Eurosceptics are not ‘swivel-eyed’ or psychotic, says Daniel Hannan, and it’s only Labour propagandists who think the party is divided on this issue
If the Conservative leader was not in time to stop the treaty going live, we felt, it would be slightly odd to hold a retrospective referendum. Better by far to negotiate the unilateral repatriation of powers to Westminster. And not simply the powers conceded at Lisbon: also a lengthy list of prerogatives surrendered at Maastricht, Amsterdam and Nice. This, we agreed, would in some ways be better than a Lisbon referendum: instead of simply returning to the status quo ante — in other words, where we are now — it would allow us to improve on our present situation, recuperating many of the competences abandoned by the Blair and Major governments.
Paradoxically, such a dispensation might be easier to negotiate, since we would simply be asking the other member states to return powers to Britain, not presuming to tell them how to relate one to another. There is plenty of precedent: opt-outs from defence policy, the social chapter, the euro and the passport-free zone didn’t require the EU to reorder its institutional arrangements.

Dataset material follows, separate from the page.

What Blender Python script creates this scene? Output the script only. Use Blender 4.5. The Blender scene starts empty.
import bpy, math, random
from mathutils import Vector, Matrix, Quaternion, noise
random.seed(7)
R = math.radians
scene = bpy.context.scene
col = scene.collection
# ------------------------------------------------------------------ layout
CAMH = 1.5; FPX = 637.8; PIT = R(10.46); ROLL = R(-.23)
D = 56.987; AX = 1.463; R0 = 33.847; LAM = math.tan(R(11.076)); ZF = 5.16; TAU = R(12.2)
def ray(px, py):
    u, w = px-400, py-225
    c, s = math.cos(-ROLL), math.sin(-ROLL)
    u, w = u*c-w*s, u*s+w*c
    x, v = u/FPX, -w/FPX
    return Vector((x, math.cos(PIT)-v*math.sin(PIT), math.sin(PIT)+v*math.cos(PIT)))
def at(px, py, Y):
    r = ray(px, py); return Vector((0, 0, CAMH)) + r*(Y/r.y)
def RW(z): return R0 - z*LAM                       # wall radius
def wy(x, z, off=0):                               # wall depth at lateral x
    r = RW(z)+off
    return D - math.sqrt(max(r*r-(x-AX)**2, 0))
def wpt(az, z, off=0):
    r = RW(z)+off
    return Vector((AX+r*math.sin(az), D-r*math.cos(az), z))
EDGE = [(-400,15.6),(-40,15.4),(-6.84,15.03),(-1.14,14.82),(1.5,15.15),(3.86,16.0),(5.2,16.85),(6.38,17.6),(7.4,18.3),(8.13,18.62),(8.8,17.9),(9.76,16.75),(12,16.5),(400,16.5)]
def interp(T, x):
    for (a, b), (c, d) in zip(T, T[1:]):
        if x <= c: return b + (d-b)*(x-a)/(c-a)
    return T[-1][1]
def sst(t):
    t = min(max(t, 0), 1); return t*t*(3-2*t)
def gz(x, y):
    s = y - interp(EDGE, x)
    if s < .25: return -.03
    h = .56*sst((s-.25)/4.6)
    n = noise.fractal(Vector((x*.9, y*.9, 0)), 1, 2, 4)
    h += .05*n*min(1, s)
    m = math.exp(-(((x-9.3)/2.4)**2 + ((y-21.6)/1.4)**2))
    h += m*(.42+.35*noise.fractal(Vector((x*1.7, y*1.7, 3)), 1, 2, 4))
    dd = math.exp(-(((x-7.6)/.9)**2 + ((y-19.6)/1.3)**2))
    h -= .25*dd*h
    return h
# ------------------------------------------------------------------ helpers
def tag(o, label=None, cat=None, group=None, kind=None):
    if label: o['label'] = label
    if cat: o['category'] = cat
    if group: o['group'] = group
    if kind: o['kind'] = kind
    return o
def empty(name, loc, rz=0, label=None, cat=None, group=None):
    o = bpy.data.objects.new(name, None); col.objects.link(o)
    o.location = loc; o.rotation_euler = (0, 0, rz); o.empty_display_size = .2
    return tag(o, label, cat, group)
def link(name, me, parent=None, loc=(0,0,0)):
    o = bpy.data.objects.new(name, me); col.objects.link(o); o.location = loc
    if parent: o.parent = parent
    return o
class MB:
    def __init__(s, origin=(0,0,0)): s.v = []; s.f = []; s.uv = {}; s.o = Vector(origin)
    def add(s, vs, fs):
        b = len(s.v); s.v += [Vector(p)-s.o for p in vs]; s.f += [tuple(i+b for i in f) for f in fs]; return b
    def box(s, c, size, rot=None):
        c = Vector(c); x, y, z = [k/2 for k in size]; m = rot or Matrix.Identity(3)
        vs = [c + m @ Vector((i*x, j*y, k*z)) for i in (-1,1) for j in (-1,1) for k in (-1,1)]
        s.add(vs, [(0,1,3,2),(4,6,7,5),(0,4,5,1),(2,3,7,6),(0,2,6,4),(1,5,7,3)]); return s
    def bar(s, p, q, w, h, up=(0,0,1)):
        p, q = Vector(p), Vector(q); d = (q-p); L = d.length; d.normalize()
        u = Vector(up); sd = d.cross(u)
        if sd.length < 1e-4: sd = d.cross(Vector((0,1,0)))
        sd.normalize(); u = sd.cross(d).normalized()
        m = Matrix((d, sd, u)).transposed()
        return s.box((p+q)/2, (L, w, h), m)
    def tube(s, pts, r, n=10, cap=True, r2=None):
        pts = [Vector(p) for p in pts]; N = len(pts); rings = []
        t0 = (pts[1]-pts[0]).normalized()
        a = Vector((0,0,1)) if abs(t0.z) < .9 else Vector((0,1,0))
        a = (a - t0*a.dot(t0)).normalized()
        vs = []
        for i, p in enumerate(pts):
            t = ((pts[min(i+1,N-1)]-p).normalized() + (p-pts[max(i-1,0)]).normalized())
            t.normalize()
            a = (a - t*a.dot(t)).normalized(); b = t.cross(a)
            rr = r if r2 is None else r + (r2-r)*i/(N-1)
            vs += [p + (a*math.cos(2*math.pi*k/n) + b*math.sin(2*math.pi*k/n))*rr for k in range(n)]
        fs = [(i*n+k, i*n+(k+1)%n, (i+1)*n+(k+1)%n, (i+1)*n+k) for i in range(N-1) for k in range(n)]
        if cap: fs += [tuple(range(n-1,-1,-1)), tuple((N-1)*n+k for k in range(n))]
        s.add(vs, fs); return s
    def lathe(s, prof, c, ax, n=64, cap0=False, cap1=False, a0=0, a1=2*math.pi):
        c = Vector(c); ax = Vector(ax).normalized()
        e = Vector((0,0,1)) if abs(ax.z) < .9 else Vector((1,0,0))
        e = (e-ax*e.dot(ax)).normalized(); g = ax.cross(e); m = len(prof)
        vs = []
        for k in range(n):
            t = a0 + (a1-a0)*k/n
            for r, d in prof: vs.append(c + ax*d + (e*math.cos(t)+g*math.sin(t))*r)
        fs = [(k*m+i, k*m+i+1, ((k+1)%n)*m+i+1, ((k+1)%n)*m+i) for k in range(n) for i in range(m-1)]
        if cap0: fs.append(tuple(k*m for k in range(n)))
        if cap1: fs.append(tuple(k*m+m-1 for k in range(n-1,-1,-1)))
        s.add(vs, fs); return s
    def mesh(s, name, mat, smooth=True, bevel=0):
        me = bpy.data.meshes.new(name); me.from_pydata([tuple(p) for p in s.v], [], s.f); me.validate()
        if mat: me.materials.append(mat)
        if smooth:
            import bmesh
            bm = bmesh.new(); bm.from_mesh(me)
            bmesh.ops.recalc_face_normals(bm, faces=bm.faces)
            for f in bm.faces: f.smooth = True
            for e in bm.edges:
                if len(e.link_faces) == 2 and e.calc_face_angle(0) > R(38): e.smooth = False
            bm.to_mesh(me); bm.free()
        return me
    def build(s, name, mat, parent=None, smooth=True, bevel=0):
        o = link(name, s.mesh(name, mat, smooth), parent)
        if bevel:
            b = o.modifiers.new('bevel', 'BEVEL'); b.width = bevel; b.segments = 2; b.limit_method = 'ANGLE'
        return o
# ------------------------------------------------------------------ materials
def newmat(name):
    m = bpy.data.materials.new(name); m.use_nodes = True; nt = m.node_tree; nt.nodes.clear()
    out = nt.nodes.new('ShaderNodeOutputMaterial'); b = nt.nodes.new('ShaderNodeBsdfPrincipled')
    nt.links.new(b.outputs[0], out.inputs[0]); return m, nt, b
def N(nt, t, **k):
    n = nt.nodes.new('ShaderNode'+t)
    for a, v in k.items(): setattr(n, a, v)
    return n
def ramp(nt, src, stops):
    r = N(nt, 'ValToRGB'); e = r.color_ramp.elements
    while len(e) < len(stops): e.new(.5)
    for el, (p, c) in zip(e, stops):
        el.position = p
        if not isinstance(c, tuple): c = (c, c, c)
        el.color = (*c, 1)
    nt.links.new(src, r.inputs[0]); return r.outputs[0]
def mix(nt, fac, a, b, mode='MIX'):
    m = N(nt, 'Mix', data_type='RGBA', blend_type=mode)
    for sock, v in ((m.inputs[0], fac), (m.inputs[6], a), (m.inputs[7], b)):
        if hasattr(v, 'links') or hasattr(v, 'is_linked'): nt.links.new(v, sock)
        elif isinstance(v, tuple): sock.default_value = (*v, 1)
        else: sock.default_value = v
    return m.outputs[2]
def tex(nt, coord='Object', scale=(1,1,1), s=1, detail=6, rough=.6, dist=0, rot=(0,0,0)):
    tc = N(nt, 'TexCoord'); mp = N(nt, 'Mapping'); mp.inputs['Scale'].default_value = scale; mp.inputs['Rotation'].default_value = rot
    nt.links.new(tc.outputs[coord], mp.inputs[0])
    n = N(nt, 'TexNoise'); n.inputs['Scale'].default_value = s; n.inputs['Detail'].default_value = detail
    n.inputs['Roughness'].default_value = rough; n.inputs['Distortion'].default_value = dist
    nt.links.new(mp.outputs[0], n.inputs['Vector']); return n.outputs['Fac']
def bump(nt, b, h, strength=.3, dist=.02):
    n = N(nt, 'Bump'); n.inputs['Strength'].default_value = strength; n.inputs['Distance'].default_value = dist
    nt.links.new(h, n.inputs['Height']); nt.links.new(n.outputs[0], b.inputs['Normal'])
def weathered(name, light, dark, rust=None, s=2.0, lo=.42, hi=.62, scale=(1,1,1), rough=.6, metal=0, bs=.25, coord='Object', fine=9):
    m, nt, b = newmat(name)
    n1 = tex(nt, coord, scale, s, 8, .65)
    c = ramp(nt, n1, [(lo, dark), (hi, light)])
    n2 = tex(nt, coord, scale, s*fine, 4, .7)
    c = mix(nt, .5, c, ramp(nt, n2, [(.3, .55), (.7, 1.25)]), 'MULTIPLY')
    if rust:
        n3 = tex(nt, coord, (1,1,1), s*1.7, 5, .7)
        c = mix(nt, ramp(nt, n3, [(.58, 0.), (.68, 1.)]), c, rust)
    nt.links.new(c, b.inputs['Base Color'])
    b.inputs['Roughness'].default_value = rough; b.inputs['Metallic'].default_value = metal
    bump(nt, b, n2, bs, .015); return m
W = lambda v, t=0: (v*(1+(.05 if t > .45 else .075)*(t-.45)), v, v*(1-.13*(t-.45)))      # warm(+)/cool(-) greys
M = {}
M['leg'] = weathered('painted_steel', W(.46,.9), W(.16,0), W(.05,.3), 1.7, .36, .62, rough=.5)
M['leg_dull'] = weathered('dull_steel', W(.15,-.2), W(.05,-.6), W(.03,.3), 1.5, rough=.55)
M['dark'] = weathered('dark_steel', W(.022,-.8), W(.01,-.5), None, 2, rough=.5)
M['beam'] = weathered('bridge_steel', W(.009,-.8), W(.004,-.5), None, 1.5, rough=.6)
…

Any new deal, we concluded, would need to be put to the people. David Cameron’s pledge, after all, had been unequivocal. ‘Today, I will give this cast-iron guarantee,’ he told the Sun exactly two years ago. ‘If I become prime minister, a Conservative government will hold a referendum on any EU treaty that emerges from these [Lisbon] negotiations.’ At the very least, this must mean a referendum on whether Britain participates in them.
All in all, we were optimistic. Cameron, after all, had earned the benefit of the doubt. When he took his MEPs out of the palaeo-federalist EPP, he demonstrated that he would rather keep faith with British voters than suck up to the European establishment.